So the Patriots are going to another Super Bowl.  A lot of people rolled their eyes at this news, asked when a new team was going to go to the Super Bowl or just used it as fodder for their frustration that the Niners didn’t make it.  For me, however, the moment that Billy Cundiff (poor guy) botched the last second field goal kick in the AFC Championship, I was running up and down the stairs in my house screaming like a raving lunatic.

Hi, my name’s Colin… And I’m a Patriots fan.  (“Hi Colin.”)
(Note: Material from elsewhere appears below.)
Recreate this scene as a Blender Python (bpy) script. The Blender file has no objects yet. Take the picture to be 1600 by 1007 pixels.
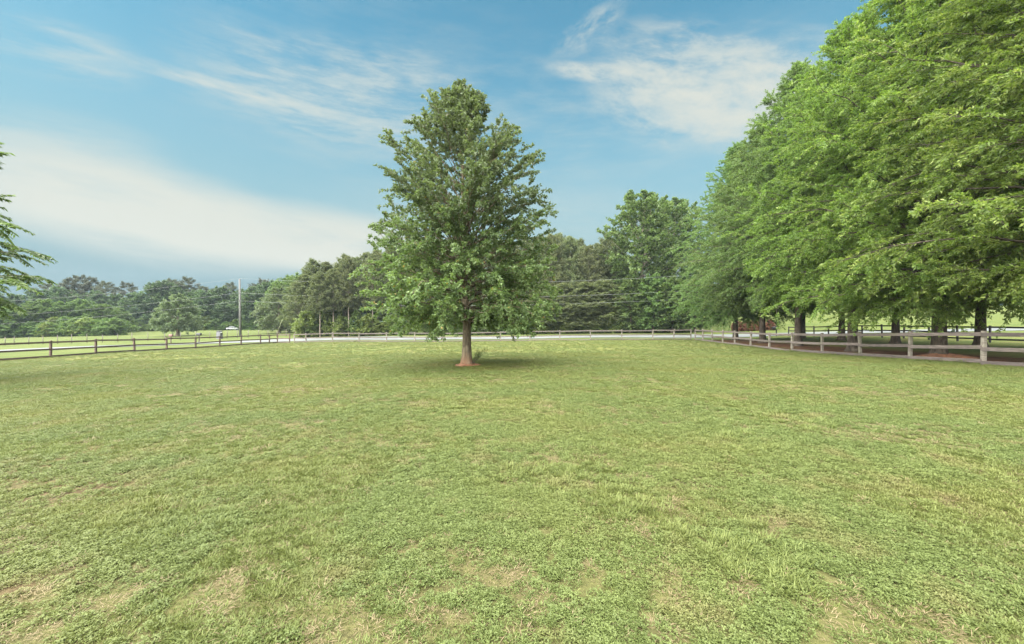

The last 24 hours have been interesting for me.  Though I was euphoric when the missed field goal assured another Super Bowl trip for the Pats, it wasn’t soon after that that everybody was voicing their opinion to me about how much they hate the Patriots, how much they hope they get creamed in the Super Bowl and how boring of a matchup it’s going to be.  It was a strange sensation to be in celebration mode and defensive mode (I even found myself defending the Giants, the team that I want the Patriots to beat the most after they lost to them in 2008) at the same time.   The funny thing is, I was actually taking it pretty personally.

I was thinking about that a lot today, and at first I just chalked it up to it being my team and the fact that I wanted to celebrate without being badgered for it.  But I realized that over the years, the Patriots have meant a lot to me and it’s actually informed my identity quite a bit.

Now, this isn’t to say I’m an emotionally unhealthy, crazed sports fan that is going to overturn cars if his team doesn’t win (all I needed last year when the Pats lost at home to the Jets was just getting some anger out via a couple NWA songs and then I was fine), but my attachment goes back to when I “decided” I liked the Pats a few years before they won their first Super Bowl in 2001.  My friend Patrick had gotten me into football and he was a Steelers fan so I was a Steelers fan (back in the Kordell Stewart days which wasn’t exactly a glamorous era for them), but after a little bit, I decided I wanted to have a team I could call my own.  I sort of liked playing as the Patriots on NFL Blitz because of Drew Bledsoe (the video game announcer pronounced his name like “Blitzo), my mom told me how much she liked their logo and when I put 50 cents into a novelty NFL mini-porcelain mug dispenser and the first mug that rolled out had the “Flying Elvis” logo on it, my destiny as a Patriots fan was set.  When you’re a young pro football fan in Utah, you have to resort to some strange methods to pick a team.  Unless you go by boring proximity rule like Broncos fans (sorry, Tyler).

At that time in the NFL, the Patriots were a laughing stock.  I remember being so excited to watch Monday Night Football and see them actually WIN a game, since a) they almost never broadcast Pats games in Utah and b) if they did, they were always playing really good teams that would destroy them.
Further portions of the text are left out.